Imagine my anxiety when I learned that a Christian evangelism group was recruiting young souls in our public schools. Thanks to a 2001 Supreme Court ruling, the Good News Club is allowed to operate after-school Bible study classes on tax-supported campuses in order to carry out its self-stated mission of reaching “unchurched kids” and “establishing them in Bible-believing churches.” The club operates at more than 3,500 public schools across America, including 10 in Santa Barbara.

I first learned of them in 2009 when my journalist friend Katherine Stewart noticed the club at her child’s school and wrote a cover story for The Santa Barbara Independent about the infighting its presence caused among students, parents, and school administrators. “I started getting email from parents across the country saying, ‘This came to our community, and it blew us apart,'” she told me.

Inspired to dig deeper, Stewart sat in on the club’s instructor training, interviewed kids who’ve been encouraged to proselytize to their friends at school, and attended a conference where members of the Good News Club and its governing organization, the Child Evangelism Fellowship (CEF), vowed to “reclaim” public schools for Christ.

“This is pretty extreme stuff,” says Stewart, who’ll read from her new book, The Good News Club: The Christian Right’s Stealth Assault on America’s Children, Saturday, March 10, from 5-7 p.m. at Tecolote Book Shop (1470 E. Valley Rd.; [805] 969-4977)

The Web site for the local CEF boasts “27 Professions of Faith in Jesus” this year from the 151 kids in its Santa Barbara clubs — including two 4-year-olds who asked “God to forgive them of their sins.” The CEF publishes lesson books about “the four Hebrews in the fiery furnace” and “the true story of how [missionary] Mary Slessor bravely went alone to the mysterious land of Nigeria to help the people turn from witchcraft to Christ.”

My favorite product in the CEF Web store is a tool called the Gospel Flipper-Flapper: “Keep one in your pocket or purse to share the Gospel at a moment’s notice!” (I swear to God I did not add that exclamation point.) Stewart questions the group’s recruitment tactics; it woos students with candy and cookies and positions itself in classrooms, where children have already learned to trust what their teachers tell them.

The nice thing about being doomed to hell is I already enjoy playing devil’s advocate. I remind Stewart that courting children with sugar isn’t evil; it’s just sound marketing. And if kids have trouble distinguishing preaching from teaching, isn’t it their parents’ job to help them develop skepticism and recognize when they’re being wangled?

It’s not about that, she says, and the tone of her voice actually chills me. “It’s about the harm to America as a modern, secular democracy. When one form of faith uses the public schools to promote their particular agenda, other people withdraw,” she says. She saw it happen in Santa Barbara, Seattle, South Carolina, and beyond. “They start to give up on public education, and they stop supporting the institution.

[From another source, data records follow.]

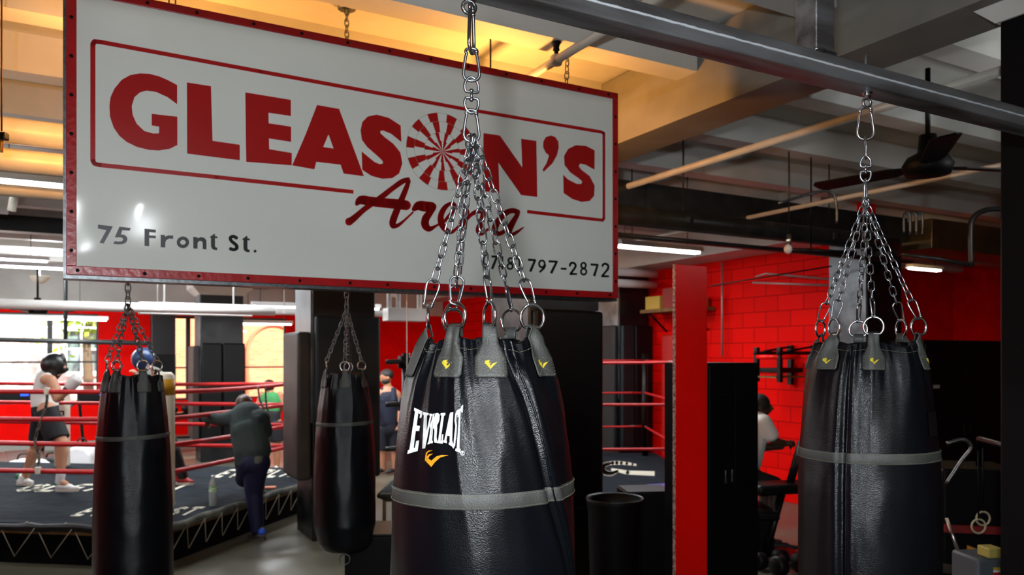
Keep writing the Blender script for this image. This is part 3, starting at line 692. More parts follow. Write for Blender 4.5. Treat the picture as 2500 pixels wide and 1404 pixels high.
def swivel(top, bot, r, S):
    top, bot = Vector(top), Vector(bot); T = (top-bot).normalized(); ln = (top-bot).length; m = (top+bot)/2; S = Vector(S); S = (S-T*S.dot(T)).normalized()
    x = MB(); hw = ln*.2
    for s in (1, -1):
        pts = [m+T*s*(.09*ln)+S*(-hw*.8), m+T*s*(.09*ln)+S*(hw*.8), m+T*s*(.2*ln)+S*hw, m+T*s*(.36*ln)+S*hw*.9, m+T*s*(.5*ln)+S*hw*.35, m+T*s*(.5*ln)-S*hw*.35, m+T*s*(.36*ln)-S*hw*.9, m+T*s*(.2*ln)-S*hw]
        x.tube(smoothline([tuple(p) for p in pts+[pts[0]]], 3)[:-1], r, 8, closed=True)
    x.tube([m-T*.12*ln, m+T*.12*ln], r*.9, 8); x.ball(m+T*.12*ln, r*1.7, 6); x.ball(m-T*.12*ln, r*1.7, 6)
    return x
# ================================================================ HEAVY BAGS
def lerp_tab(tab, t):
    if t <= tab[0][0]: return tab[0][1]
    for (a, x), (b, y) in zip(tab, tab[1:]):
        if t <= b: 
            u = (t-a)/(b-a); return x+(y-x)*u
    return tab[-1][1]
class BagShape:
    def __init__(s, cx, cy, rim, length, prof, tabs, seam, seed, folds=1.0, slant=0):
        s.c = Vector((cx, cy, 0)); d = Vector((cx, cy, 0)).normalized(); s.f = d; s.r = Vector((d.y, -d.x, 0))
        s.rim, s.len, s.prof, s.tabs, s.seam, s.seed, s.folds, s.slant = rim, length, prof, [math.radians(t) for t in tabs], seam, seed, folds, slant
    def rad(s, th, t):
        R = lerp_tab(s.prof, t)
        q = th+s.slant*t*2
        v = Vector((math.sin(q), math.cos(q), 0))
        A = (.125*math.exp(-t/.10)+.034*math.exp(-t/.26)+.004)*s.folds; A2 = .09*math.exp(-t/.065)*s.folds
        n1 = noise.noise(v*2.6+Vector((0, 0, s.seed+t*1.2))); n2 = noise.noise(v*6.5+Vector((5, 0, s.seed*2+t*1.6)))
        F = (1-abs(n1)*3.0)*.8-.3; F_ = (1-abs(n2)*3.2)*.6-.25
        # gathered in between the ring straps
        dm = min(abs((th-a+PI) % (2*PI)-PI) for a in s.tabs); g = math.exp(-t/.07)
        F2 = math.cos(min(dm, .6)/.6*PI)*.5
        R = R*(1+A*F+A2*F_+g*.045*s.folds*F2)
        if s.seam:
            ts = math.radians(lerp_tab(s.seam, t)); d = (th-ts+PI) % (2*PI)-PI
            R += -.010*math.exp(-(d/.045)**2)*(1 if t > .02 else .3)+.006*math.exp(-((d-.13)/.07)**2)+.004*math.exp(-((d+.12)/.08)**2)
        R += .0016*noise.noise(Vector((v.x*4, v.y*4, t*9+s.seed)))*min(1, t*4)
        return R
    def h(s, th, t):
        dm = min(abs((th-a+PI) % (2*PI)-PI) for a in s.tabs)
        sag = .022*(1-math.cos(min(dm, .75)/.75*PI))/2*s.folds
        return s.rim-t-sag*math.exp(-t/.05)
    def S(s, th, t, off=0):
        R = s.rad(th, t)+off
        return s.c+s.r*(R*math.sin(th))-s.f*(R*math.cos(th))+Vector((0, 0, s.h(th, t)))
def heavy_bag(sh, label, rings, apex, detail=True, band_t=.3, band_w=.029, group=None, chain_up=None, name='heavy_bag', n=300, rows=None):
    root = thing(name, label, 'punching bag', sh.c+Vector((0, 0, sh.rim-sh.len)), 0, group)
    LT = lambda p: Vector(p)-Vector(root.location)
    # body
    ts = [0, .003, .008]+[.016+.012*i for i in range(int((sh.len-.06)/.012))]
    bot = sh.len
    x = MB(); vs = []
    inner = []
    for t in ts:
        for j in range(n): vs.append(LT(sh.S(2*PI*j/n, t)))
    for k, (dr, dz) in enumerate(((.93, .018), (.8, .03), (.5, .04), (.1, .044))):
        for j in range(n):
            th = 2*PI*j/n; R = sh.rad(th, ts[-1])*dr
            vs.append(LT(sh.c+sh.r*(R*math.sin(th))-sh.f*(R*math.cos(th))+Vector((0, 0, sh.rim-ts[-1]-dz))))
    fs = []
    rws = len(ts)+4
    for i in range(rws-1):
        for j in range(n): fs.append((i*n+j, (i+1)*n+j, (i+1)*n+(j+1) % n, i*n+(j+1) % n))
    fs.append(tuple((rws-1)*n+j for j in range(n)))
    base = len(vs)       # collar turned inwards
    for (t, o_) in ((.0, -.006), (.03, -.010), (.05, -.06)):
        for j in range(n): vs.append(LT(sh.S(2*PI*j/n, t, o_)))
    for j in range(n): fs.append((j, (j+1) % n, base+(j+1) % n, base+j))
    for k in range(2):
        for j in range(n): fs.append((base+k*n+j, base+k*n+(j+1) % n, base+(k+1)*n+(j+1) % n, base+(k+1)*n+j))
    fs.append(tuple(base+2*n+j for j in range(n-1, -1, -1)))
    body = x.add(vs, fs, True).build('body', M['leather'], root)
    def strip(t0, t1, th0, th1, off, nm, m, par, nn=300, tilt=0):
        y = MB(); vv = []; nt = 5
        for j in range(nn+1):
            th = th0+(th1-th0)*j/nn
            for i in range(nt):
                t = t0+(t1-t0)*i/(nt-1)+tilt*math.sin(th); o_ = off*(1 if 0 < i < nt-1 else .3)
                vv.append(LT(sh.S(th, t, o_)))
        ff = [(j*nt+i, j*nt+i+1, (j+1)*nt+i+1, (j+1)*nt+i) for j in range(nn) for i in range(nt-1)]
        return y.add(vv, ff, True).build(nm, m, par)
    bd = strip(band_t, band_t+band_w, 0, 2*PI, .0025, 'band', M['leather_grey'], root, tilt=-.004)
    if detail:
        for tt in (band_t+.003, band_t+band_w-.003):
            y = MB()
            for j in range(0, 420):
                th = 2*PI*j/420; a0 = sh.S(th, tt-.004*math.sin(th), .0032); a1 = sh.S(th+2*PI/420*.6, tt-.004*math.sin(th), .0032)
                y.tube([LT(a0), LT(a1)], .00045, 4)
            y.build('stitching', M['thread'], bd)
        # seam welt
        y = MB(); vv = [LT(sh.S(math.radians(lerp_tab(sh.seam, t))+.06, t, .001)) for t in [.03+.02*i for i in range(int((sh.len-.1)/.02))]]
        y.tube(vv, .0024, 6); y.build('seam_welt', M['leather'], root)
        # top hem stitching
        y = MB()
        for j in range(0, 300):
            th = 2*PI*j/300; y.tube([LT(sh.S(th, .022, .0008)), LT(sh.S(th+.013, .022, .0008))], .0004, 4)
        y.build('hem_stitching', M['thread'], root)
    # straps, rings, hooks and chains
    for (deg, tw, cham, hh) in rings:
        th = math.radians(deg); rimP = sh.S(th, 0); out = (sh.r*math.sin(th)-sh.f*math.cos(th)); tan = sh.r*math.cos(th)+sh.f*math.sin(th)
        # leather strap patch
        prof = [(-.016, .029), (0, .029), (.014, .030), (.028, .044), (.040, .060), (.074, .062), (.080, .054)]
        y = MB(); vv = []
        for (t, wd_) in prof:
            for i in range(9):
                u = (i/8-.5)*wd_; R = max(.08, sh.rad(th, max(t, .0)))
                if t < 0: p = rimP+tan*u*.9+Vector((0, 0, -t))+out*.002
                else: p = sh.S(th+u/R, t, .003)
                vv.append(LT(p))
        mm = len(prof); ff = [(i*9+j, (i+1)*9+j, (i+1)*9+j+1, i*9+j+1) for i in range(mm-1) for j in range(8)]
        k0 = len(vv)
        for i in range(9): vv.append(LT(rimP+tan*((i/8-.5)*.027)+Vector((0, 0, .024))-out*.006))
        for i in range(9): vv.append(LT(rimP+tan*((i/8-.5)*.027)+Vector((0, 0, .0))-out*.010))
        ff += [(j+1, j, k0+j, k0+j+1) for j in range(8)]+[(k0+j+1, k0+j, k0+9+j, k0+10+j) for j in range(8)]
        sp = y.add(vv, ff, True).build('strap', M['leather_grey'], root)
        so = sp.modifiers.new('thick', 'SOLIDIFY'); so.thickness = .0022; so.offset = 1
        if detail and abs(deg) < 80:
            def fn(a_, b_, o_=.0062): return LT(sh.S(th+a_/max(.1, sh.rad(th, b_)), b_, o_))
            lg = [(.012, .060), (.004, .063), (-.010, .072), (-.006, .066), (-.012, .068), (-.014, .062), (.0, .057), (-.010, .059), (-.013, .055), (.003, .052), (-.004, .057)]
            lg = [(-.012, .058), (-.002, .056), (-.010, .0605), (-.002, .0595), (-.008, .065), (-.0015, .074), (.013, .060), (.004, .063), (-.001, .068), (-.004, .0655), (.001, .0615), (-.006, .062), (-.0125, .064)]
            decal([lg], lambda a_, b_: fn(a_*.9, b_-.010), 'logo', M['yellow_stitch'], sp, .004)
            y = MB(); lp = [(-.027, .042), (.027, .042), (.0275, .073), (.022, .0765), (-.022, .0765), (-.0275, .073)]
            for i in range(6):
                x0, y0 = lp[i]; x1, y1 = lp[(i+1) % 6]; kk = max(2, int(math.hypot(x1-x0, y1-y0)/.003))
                for j in range(kk):
                    if j % 2 == 0 or kk < 4:
                        u0, u1 = j/kk, (j+.9)/kk; y.tube([fn(x0+(x1-x0)*u0, y0+(y1-y0)*u0, .0056), fn(x0+(x1-x0)*u1, y0+(y1-y0)*u1, .0056)], .0004, 4)
            for (x0, y0, x1, y1) in ((-.025, .043, 0, .056), (.025, .043, 0, .056), (-.023, .075, 0, .062), (.023, .075, 0, .062)):
                for j in range(0, 10, 2):
                    u0, u1 = j/10, (j+1)/10; y.tube([fn(x0+(x1-x0)*u0, y0+(y1-y0)*u0, .0056), fn(x0+(x1-x0)*u1, y0+(y1-y0)*u1, .0056)], .0004, 4)
            y.build('stitching', M['thread'], sp)
        # D ring
        ax = tan*math.cos(tw)+out*math.sin(tw); rr = .0255; rc = rimP+Vector((0, 0, .020+rr*.75))-out*.002+out*.012*math.sin(tw)*0
        ps = []
        for k in range(28):
            a = 2*PI*k/28; zz = math.sin(a)
            if zz < -.75: zz = -.75
            ps.append(LT(rc+ax*(rr*math.cos(a))+Vector((0, 0, rr*1.05*zz))))
        MB().tube(ps, .0034, 8, closed=True).build('d_ring', M['chrome'], root)
        rt = rc+Vector((0, 0, rr*1.05)); up = (Vector(apex)-rt).normalized()
        if detail:
            cl = .055; ct = rt+up*cl; face = sh.r*math.cos(cham)+sh.f*math.sin(cham)
            carabiner(LT(ct), LT(rt-up*.003), .026, .0024, face) if False else None
            carabiner(LT(rt-up*.0035), LT(ct), .027, .0024, face).build('carabiner', M['zinc'], root)
            chain(LT(ct-up*.002), LT(apex+Vector((math.sin(deg)*.004, 0, 0))), twist=hh).build('chain', M['zinc'], root)
        else:
            chain(LT(rt-up*.003), LT(apex), L_=.036, w_=.02, wr=.0028, n=5, k=4).build('chain', M['zinc_dull'], root)
    if chain_up: chain_up(root, LT)
    return root, body
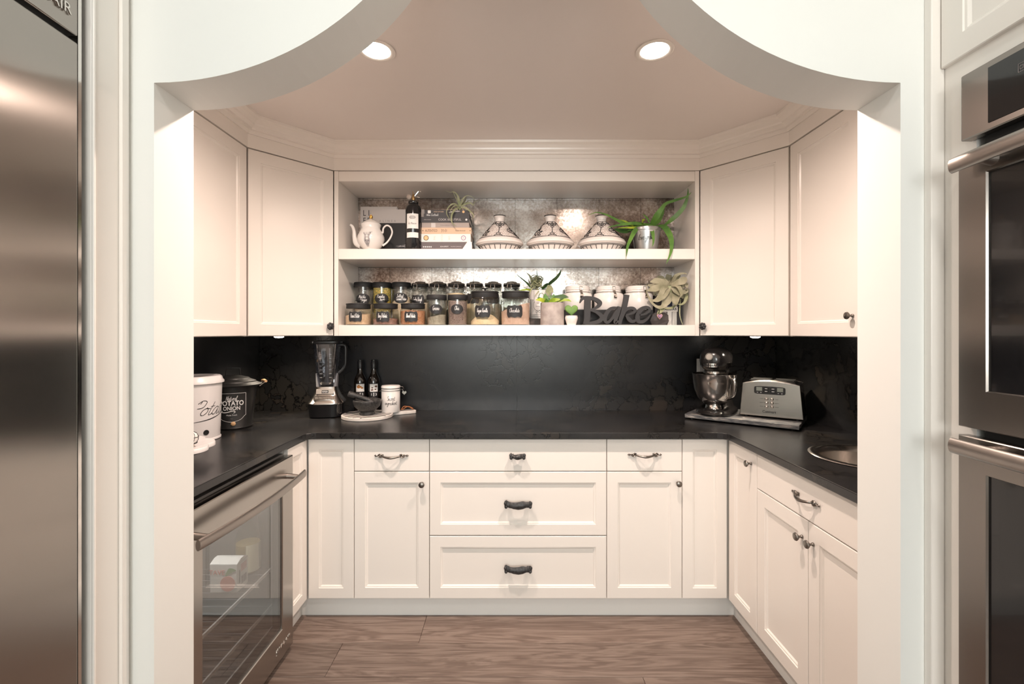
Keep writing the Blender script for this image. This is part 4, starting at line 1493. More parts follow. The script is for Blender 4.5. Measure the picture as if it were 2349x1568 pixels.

“And I think this is one of the explicit ends of these groups.” Sound farfetched? The boogety-boogety gospel of a paranoid prophet? Then take Mathew Staver’s word for it. The founder of CEF’s legal team, the Liberty Counsel, told CEF convention-goers this in 2010: “Knock down all of the doors, all of the barriers, to all of the 65,000-plus elementary schools in the country. The battlefield is right in front of us. It is those children aged 5 through 12.”